- [RECORDS FOR THE EXERCISE]

· · ·

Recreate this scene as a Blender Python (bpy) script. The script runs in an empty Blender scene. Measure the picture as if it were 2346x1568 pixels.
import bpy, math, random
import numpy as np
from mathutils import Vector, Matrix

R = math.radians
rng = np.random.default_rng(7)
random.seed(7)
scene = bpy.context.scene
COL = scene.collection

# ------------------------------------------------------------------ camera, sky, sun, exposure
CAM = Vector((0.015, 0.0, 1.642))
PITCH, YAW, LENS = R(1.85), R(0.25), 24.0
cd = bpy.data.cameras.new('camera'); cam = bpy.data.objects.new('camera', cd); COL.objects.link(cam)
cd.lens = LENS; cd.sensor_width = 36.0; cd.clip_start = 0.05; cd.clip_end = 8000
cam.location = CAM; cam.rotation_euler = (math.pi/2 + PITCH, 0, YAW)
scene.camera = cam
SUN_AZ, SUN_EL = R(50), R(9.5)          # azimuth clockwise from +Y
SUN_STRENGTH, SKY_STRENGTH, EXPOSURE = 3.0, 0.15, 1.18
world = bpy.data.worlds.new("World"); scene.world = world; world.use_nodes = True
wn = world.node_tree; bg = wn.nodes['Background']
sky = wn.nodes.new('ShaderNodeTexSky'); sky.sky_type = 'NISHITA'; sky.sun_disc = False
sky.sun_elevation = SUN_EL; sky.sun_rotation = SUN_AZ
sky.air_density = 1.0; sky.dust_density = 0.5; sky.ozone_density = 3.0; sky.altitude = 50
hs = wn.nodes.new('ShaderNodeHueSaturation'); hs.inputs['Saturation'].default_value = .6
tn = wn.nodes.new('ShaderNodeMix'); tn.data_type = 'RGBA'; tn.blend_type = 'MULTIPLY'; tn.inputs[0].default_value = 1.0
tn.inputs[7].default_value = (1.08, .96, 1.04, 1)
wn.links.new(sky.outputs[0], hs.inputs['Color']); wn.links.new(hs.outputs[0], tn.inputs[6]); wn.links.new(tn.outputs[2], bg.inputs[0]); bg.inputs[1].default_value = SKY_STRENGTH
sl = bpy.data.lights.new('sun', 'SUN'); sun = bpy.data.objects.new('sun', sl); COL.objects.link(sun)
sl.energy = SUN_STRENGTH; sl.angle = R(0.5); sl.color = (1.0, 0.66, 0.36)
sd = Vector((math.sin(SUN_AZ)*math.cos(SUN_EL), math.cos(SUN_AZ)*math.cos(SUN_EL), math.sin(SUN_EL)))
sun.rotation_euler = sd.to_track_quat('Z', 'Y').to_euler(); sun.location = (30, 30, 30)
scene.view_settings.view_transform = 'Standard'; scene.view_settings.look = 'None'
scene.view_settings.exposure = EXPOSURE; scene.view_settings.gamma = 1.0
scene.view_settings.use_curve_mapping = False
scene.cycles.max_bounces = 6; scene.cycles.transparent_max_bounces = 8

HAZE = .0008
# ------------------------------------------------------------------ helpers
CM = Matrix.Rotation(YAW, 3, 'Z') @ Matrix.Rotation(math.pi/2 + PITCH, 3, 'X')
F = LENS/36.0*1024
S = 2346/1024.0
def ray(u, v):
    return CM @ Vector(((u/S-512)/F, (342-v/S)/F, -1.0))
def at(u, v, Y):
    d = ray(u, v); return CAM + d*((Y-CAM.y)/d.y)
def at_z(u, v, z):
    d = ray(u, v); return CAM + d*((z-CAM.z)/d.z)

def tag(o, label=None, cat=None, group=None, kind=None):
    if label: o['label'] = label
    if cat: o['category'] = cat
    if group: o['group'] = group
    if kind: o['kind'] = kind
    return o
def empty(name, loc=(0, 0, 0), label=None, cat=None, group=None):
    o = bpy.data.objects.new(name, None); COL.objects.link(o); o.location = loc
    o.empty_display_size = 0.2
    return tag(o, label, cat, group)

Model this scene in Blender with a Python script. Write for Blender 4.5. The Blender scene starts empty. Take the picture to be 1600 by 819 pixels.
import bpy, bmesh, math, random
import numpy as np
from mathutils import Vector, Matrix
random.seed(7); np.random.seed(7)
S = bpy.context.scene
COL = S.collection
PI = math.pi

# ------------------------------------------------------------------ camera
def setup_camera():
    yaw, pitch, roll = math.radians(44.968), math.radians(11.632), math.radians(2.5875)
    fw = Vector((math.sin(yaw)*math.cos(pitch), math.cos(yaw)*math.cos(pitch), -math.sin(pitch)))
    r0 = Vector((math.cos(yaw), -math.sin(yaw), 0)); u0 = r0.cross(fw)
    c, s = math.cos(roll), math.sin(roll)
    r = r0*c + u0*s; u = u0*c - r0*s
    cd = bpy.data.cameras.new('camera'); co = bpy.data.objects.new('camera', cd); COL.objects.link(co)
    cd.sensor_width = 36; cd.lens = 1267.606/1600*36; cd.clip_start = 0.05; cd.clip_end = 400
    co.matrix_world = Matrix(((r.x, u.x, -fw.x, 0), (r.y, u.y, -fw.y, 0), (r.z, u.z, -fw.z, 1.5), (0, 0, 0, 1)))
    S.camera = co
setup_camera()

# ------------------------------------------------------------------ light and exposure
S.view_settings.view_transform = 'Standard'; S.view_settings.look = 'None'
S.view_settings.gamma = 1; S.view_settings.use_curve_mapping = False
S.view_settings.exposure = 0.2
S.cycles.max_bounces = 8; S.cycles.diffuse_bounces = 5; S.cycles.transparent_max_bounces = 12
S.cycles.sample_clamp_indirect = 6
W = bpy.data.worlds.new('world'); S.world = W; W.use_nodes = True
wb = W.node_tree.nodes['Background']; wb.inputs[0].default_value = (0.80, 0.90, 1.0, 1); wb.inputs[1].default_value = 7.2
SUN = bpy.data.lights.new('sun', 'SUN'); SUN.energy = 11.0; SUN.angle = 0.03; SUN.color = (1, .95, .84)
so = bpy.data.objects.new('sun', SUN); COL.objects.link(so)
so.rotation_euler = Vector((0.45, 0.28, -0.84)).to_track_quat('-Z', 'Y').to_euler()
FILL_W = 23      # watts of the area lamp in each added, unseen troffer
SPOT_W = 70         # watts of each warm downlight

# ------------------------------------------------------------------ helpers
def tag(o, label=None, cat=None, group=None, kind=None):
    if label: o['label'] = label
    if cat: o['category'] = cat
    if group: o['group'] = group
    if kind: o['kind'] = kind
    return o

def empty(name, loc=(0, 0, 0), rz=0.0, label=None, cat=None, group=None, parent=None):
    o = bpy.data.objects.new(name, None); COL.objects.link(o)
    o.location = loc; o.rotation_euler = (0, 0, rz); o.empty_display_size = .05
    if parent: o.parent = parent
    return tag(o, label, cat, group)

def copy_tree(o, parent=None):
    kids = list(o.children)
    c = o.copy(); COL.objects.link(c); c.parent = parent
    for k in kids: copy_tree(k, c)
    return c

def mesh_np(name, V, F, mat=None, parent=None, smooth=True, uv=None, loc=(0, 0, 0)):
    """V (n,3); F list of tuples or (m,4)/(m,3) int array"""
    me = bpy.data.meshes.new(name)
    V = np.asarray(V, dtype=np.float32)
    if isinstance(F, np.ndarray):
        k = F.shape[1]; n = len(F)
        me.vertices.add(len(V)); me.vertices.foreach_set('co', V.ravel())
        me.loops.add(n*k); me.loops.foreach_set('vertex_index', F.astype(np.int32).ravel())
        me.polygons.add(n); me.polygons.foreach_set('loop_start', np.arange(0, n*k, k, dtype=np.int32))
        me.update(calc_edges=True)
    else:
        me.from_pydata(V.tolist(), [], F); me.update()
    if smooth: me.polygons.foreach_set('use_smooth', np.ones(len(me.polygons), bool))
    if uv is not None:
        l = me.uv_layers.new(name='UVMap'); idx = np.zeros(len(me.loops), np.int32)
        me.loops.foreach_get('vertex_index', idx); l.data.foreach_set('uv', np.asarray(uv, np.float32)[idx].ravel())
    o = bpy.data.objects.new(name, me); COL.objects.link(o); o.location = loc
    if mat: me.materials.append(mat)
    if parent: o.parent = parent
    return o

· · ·

- [GIVEN INSTRUCTION] Reproduce, please, the lines of the material from its first line down to the line containing "COL = scene.collection", keeping both ends and nothing beyond them.

- [FINAL RESULT]
Recreate this scene as a Blender Python (bpy) script. The script runs in an empty Blender scene. Measure the picture as if it were 2346x1568 pixels.
import bpy, math, random
import numpy as np
from mathutils import Vector, Matrix

R = math.radians
rng = np.random.default_rng(7)
random.seed(7)
scene = bpy.context.scene
COL = scene.collection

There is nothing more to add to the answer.